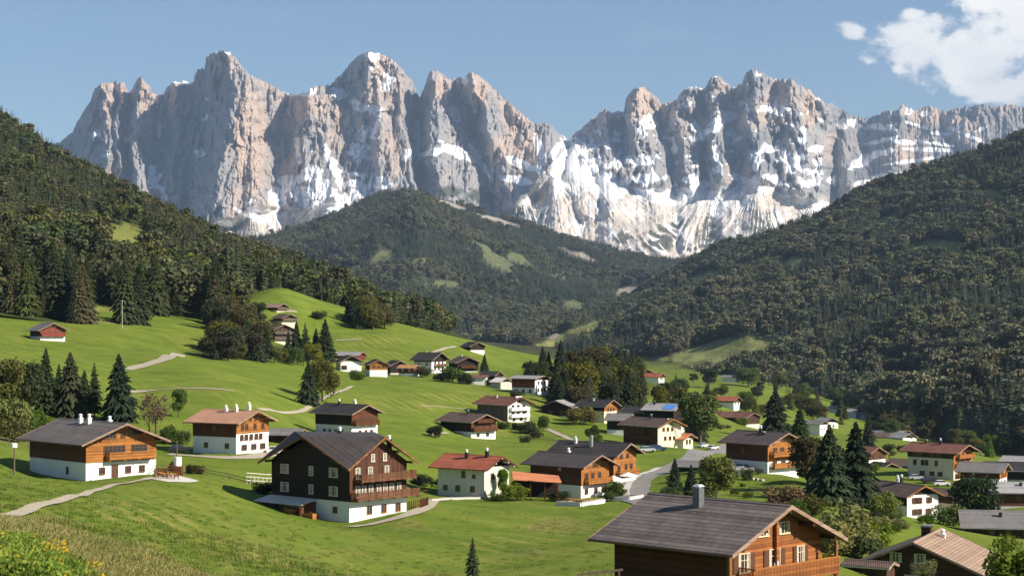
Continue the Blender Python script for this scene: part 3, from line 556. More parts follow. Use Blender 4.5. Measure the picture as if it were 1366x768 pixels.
def spruce_np(rs, levels=30, br=10, R=0.19, z0=0.06, droop=0.35, gap=0.12, segs=3):
    """crown of drooping boughs; height 1"""
    r_ = np.random.default_rng(rs); V, Fq = [], []
    for i in range(levels):
        tq = (i + 0.3 * r_.random()) / levels; z = z0 + (1 - z0) * tq
        rad = R * (1 - tq) ** 0.82 * (0.75 + 0.45 * r_.random()) + 0.006
        if tq < 0.1: rad *= 0.75 + 2.0 * tq
        n = max(4, int(br * (1 - 0.55 * tq)))
        a0 = r_.random() * 6.28
        for k in range(n):
            if r_.random() < gap: continue
            a = a0 + 6.283 * (k + 0.6 * r_.random()) / n; L = rad * (0.65 + 0.5 * r_.random()); ca, sa = math.cos(a), math.sin(a)
            wd = L * ((0.30 if br < 10 else 0.19) + 0.10 * r_.random()) + 0.003; dr = droop * (1 - 0.6 * tq) * (0.8 + 0.5 * r_.random())
            up = 0.10 * L
            ring = []
            for s in range(segs + 1):
                q = s / segs; x = L * q * (1 - 0.1 * q); zz = z + up * math.sin(q * 2.4) - dr * L * q * q
                ww = wd * (math.sin(min(q + 0.22, 1) * 3.0) ** 0.8 if q < 1 else 0.05)
                ring.append((x, zz, ww))
            b0 = len(V)
            for (x, zz, ww) in ring:
                jz = 0.3 * ww
                V.append((x * ca - ww * sa, x * sa + ww * ca, zz - jz - 0.012 * r_.random()))
                V.append((x * ca, x * sa, zz))
                V.append((x * ca + ww * sa, x * sa - ww * ca, zz - jz - 0.012 * r_.random()))
            for s in range(segs):
                o_ = b0 + 3 * s
                Fq.append((o_, o_ + 1, o_ + 4, o_ + 3)); Fq.append((o_ + 1, o_ + 2, o_ + 5, o_ + 4))
            # hanging side twigs
            for s in range(segs):
                x, zz, ww = ring[s]; x2 = ring[s + 1][0]; hgt = 0.35 * ww + 0.01
                o_ = len(V)
                V += [(x * ca, x * sa, zz), (x2 * ca, x2 * sa, ring[s + 1][1]), (x2 * ca, x2 * sa, ring[s + 1][1] - hgt), (x * ca, x * sa, zz - hgt * 1.4)]
                Fq.append((o_, o_ + 1, o_ + 2, o_ + 3))
    return np.array(V), np.array(Fq)
def cards(c, nrm, size, r_, out_bias=0.5):
    """leaf clump quads round points c, loosely facing outwards"""
    n = len(c); d = nrm * out_bias + r_.normal(size=(n, 3)) * (1 - out_bias * 0.5); d /= np.linalg.norm(d, axis=1)[:, None] + 1e-9
    a = np.cross(d, r_.normal(size=(n, 3))); a /= np.linalg.norm(a, axis=1)[:, None] + 1e-9; b = np.cross(d, a)
    s = size * r_.uniform(0.6, 1.3, (n, 1)); s2 = s * r_.uniform(0.5, 0.9, (n, 1))
    bend = d * s * r_.uniform(-0.3, 0.3, (n, 1))
    q = np.stack([c - a * s - b * s2 * 0.4 , c + a * s * 0.2 - b * s2 + bend, c + a * s + b * s2 * 0.3, c - a * s * 0.1 + b * s2 + bend], 1)
    return q.reshape(-1, 3), np.arange(n * 4).reshape(n, 4)
def broad_np(rs, n=1700, W=0.36, zc=0.60, hz_=0.38, lobes=11, size=0.035, thin=0.0):
    r_ = np.random.default_rng(rs); pts, nr = [], []
    for k in range(lobes):
        th = r_.random() * 6.28; zz = r_.uniform(-0.75, 0.85); rr = math.sqrt(max(0.05, 1 - zz * zz)) * 0.62
        c = np.array([W * rr * math.cos(th), W * rr * math.sin(th), zc + hz_ * zz * 0.72]); R = W * r_.uniform(0.36, 0.56)
        m = n // lobes; v = r_.normal(size=(m, 3)); v /= np.linalg.norm(v, axis=1)[:, None]
        v[:, 2] = np.abs(v[:, 2]) * np.where(r_.random(m) < 0.8, 1, -1)
        rad = R * (r_.random((m, 1)) ** (0.3 + thin)) * (1 + 0.25 * np.sin(v[:, :1] * 7 + k) * np.cos(v[:, 1:2] * 6))
        pts.append(c + v * rad * np.array([1, 1, 1.05])); nr.append(v)
    pts = np.concatenate(pts); nr = np.concatenate(nr)
    pts[:, 2] = np.maximum(pts[:, 2], 0.06)
    return cards(pts, nr, size, r_, 0.6)
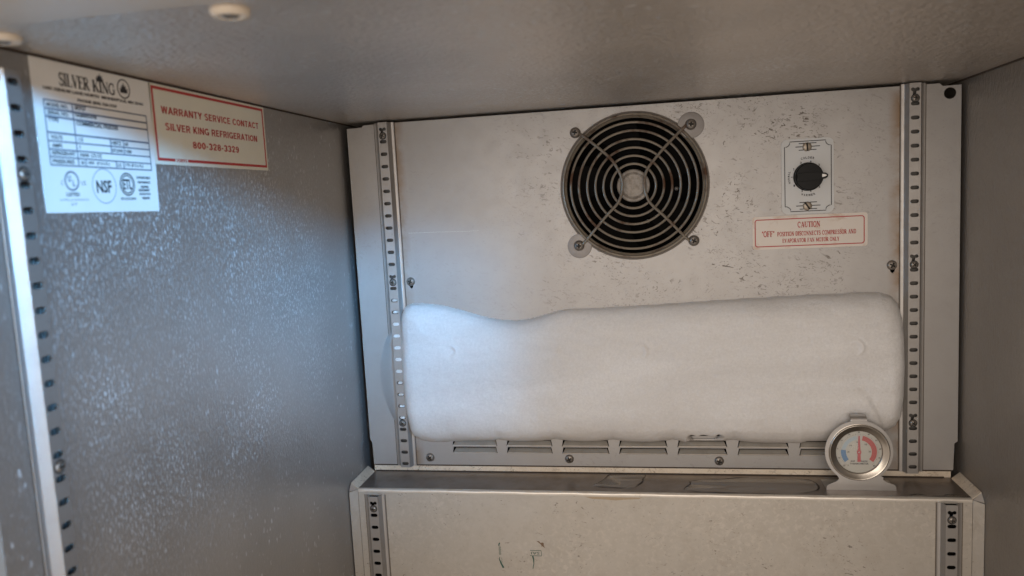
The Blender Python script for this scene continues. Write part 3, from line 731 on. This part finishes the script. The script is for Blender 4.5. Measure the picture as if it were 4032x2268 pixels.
link('frost_body', me, ice)
# thin skim that creeps out left of the rail
sk = [(33, 150), (26, 141), (20.4, 127.6), (16.6, 112), (15.7, 100), (17, 81.7), (21, 66), (26.5, 53), (33, 44)]
V, F = [], []
N = 14
sp = [(a, b) for a, _, b in smooth_path([(a, 0, b) for a, b in sk], 4)]
for a, b in sp:
    for k in range(N):
        t = k / (N - 1); V.append((a + (33 - a) * t - OI[0], -0.02 - 2.4 * math.sin(t * PI / 2) ** 1.5 * min(1, (33 - a) / 8), b - OI[2]))
for i in range(len(sp) - 1):
    for k in range(N - 1): q = i * N + k; F.append((q, q + 1, q + N + 1, q + N))
link('frost_skim', mesh('skim', (V, F), M['panel'], 'all'), ice)
# frost plugs in the iced slots of the left rail
for k in range(14, 25):
    z = 359.2 - 12.7 * k
    amt = 1.0 if 16 <= k <= 20 else 0.72
    part('frost_plug', plate(slot(39.9, z, 7.2 * amt, 3.3 * amt), [], -5.9 - 0.5 * amt, -3.0), M['frost'], ice, off=OI)

# ------------------------------------------------------------------ thermostat dial plate
OT = (432.8, 0, 253.0)
th = thing('thermostat_dial', 'grey thermostat plate with a black knob pointing right to OFF', 'thermostat', (456, 0, 253))
O2 = (456, 0, 253)
def T_(vf): return [(a + OT[0], b, c + OT[2]) for a, b, c in vf[0]], *vf[1:]
part('face_plate', T_(plate(rrect(-0.5, 46.6, -0.2, 70.4, 5.5), [], -1.0, -0.02)), M['plate'], th, off=O2)
c_ = 4.6
bo = [(2.4, 7.0), (4.2, 7.0), (5.6, 6.0), (6.6, 5.4), (7.3, 4.2), (7.3, 2.2), (39.4, 2.2), (39.4, 4.2), (40.1, 5.4), (41.6, 6.4), (42.6, 6.9), (44.3, 7.0), (44.3, 63.2), (42.6, 63.2), (41.2, 64.0), (40.1, 65.0), (39.5, 66.4), (39.5, 68.0), (7.2, 68.0), (7.2, 66.4), (6.4, 64.9), (5.4, 63.9), (4.2, 63.4), (2.4, 63.3)]
ln = [ribbon(bo + [bo[0], bo[1]], 0.75, -1.12)]
for a, b, z in ((15.3, 31.2, 66.0), (12.3, 34.4, 62.9), (15.2, 31.2, 59.8), (15.5, 31.3, 10.5), (12.4, 34.5, 7.3), (15.6, 31.3, 4.2)):
    ln.append(ribbon([(a, z), (b, z)], 0.8, -1.13))
part('printed_border', T_(merge(*ln)), M['ink'], th, off=O2)
def arc_text(s, cx, cz, r, a_mid, step, h_, inward=False):
    out = []
    n = len(s)
    for i, ch in enumerate(s):
        a = math.radians(a_mid + (n - 1) / 2 * step * (1 if not inward else -1) - i * step * (1 if not inward else -1))
        x = cx + r * math.cos(a); z = cz + r * math.sin(a)
        rot = a - PI / 2 if not inward else a + PI / 2
        wd = h_ * (0.35 if ch in 'I1' else 0.78)
        dx, dz = -wd / 2 * math.cos(rot) + h_ / 2 * math.sin(rot), -wd / 2 * math.sin(rot) - h_ / 2 * math.cos(rot)
        out.append(text(ch, x + dx, z + dz, wd, h_, -1.14, rot, 0.03))
    return merge(*out)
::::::
> _Given task_:
Copy out the lines in which the string "script" appears.

> _Complete response_:
Continue the Blender Python script for this scene: part 3, from line 556. More parts follow. Use Blender 4.5. Measure the picture as if it were 1366x768 pixels.
The Blender Python script for this scene continues. Write part 3, from line 731 on. This part finishes the script. The script is for Blender 4.5. Measure the picture as if it were 4032x2268 pixels.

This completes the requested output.